What lessons reside in this autobiographical extract and happy ending? One, not much of a surprise in a Facebook era, is that networking is an excellent way to gain opportunities. Responding to job ads may have the desired effect. Knowing someone is better.

Another lesson is the importance of being serious. Why would a hiring officer consider an applicant for an urban planning job who at the drop of a hat is prepared to return to the physics career he really wants? I wouldn’t.

A third notion is that even in a market where few positions are available, the number is unlikely to be zero—and it is the best-prepared applicant who will win the competition. Having a reasonably good idea of what my Sandia interviewers would be hoping for, I spent serious time developing an appealing job talk. This was far from wasted effort.

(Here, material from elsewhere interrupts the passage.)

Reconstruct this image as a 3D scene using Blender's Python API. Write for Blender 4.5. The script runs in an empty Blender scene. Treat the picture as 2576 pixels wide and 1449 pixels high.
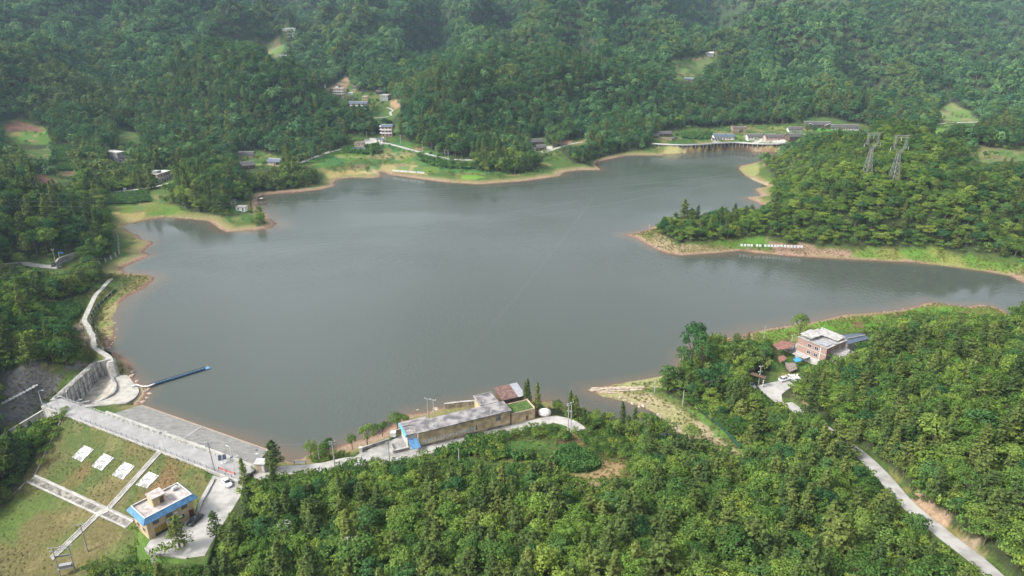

Understand that the probability of landing a permanent job is the product of two factors. One is how many suitable positions are available. The other is your probability per job of being the successful candidate. There is essentially nothing you can do to affect the first factor. (Well . . . you might write your senator. Good luck with that!) Accordingly, it is a focus on the second factor that makes sense. Despairing over the unavailability of jobs wins you nothing. Preparing for an opportunity might—and in large measure, that is what this book is about. Its basic themes are:

  1. . Know thyself!
  2. . Understand and respect the needs of your audience.

Since my personal saga of 1973–1974, the U.S. and world economies have seen good times and bad. Twenty years on, with the United States once again in recession, the first printing of this book found a receptive readership. After the subsequent Internet boom came the Internet bust, and today we are experiencing and—only maybe—slowly emerging from the “Great Recession” of 2008–2009. Once again, job opportunities for freshly minted scientists are scarce, and, accordingly, I am guessing you will find the advice from this dinosaur relevant, even in a world that, since 1993, has outwardly changed greatly.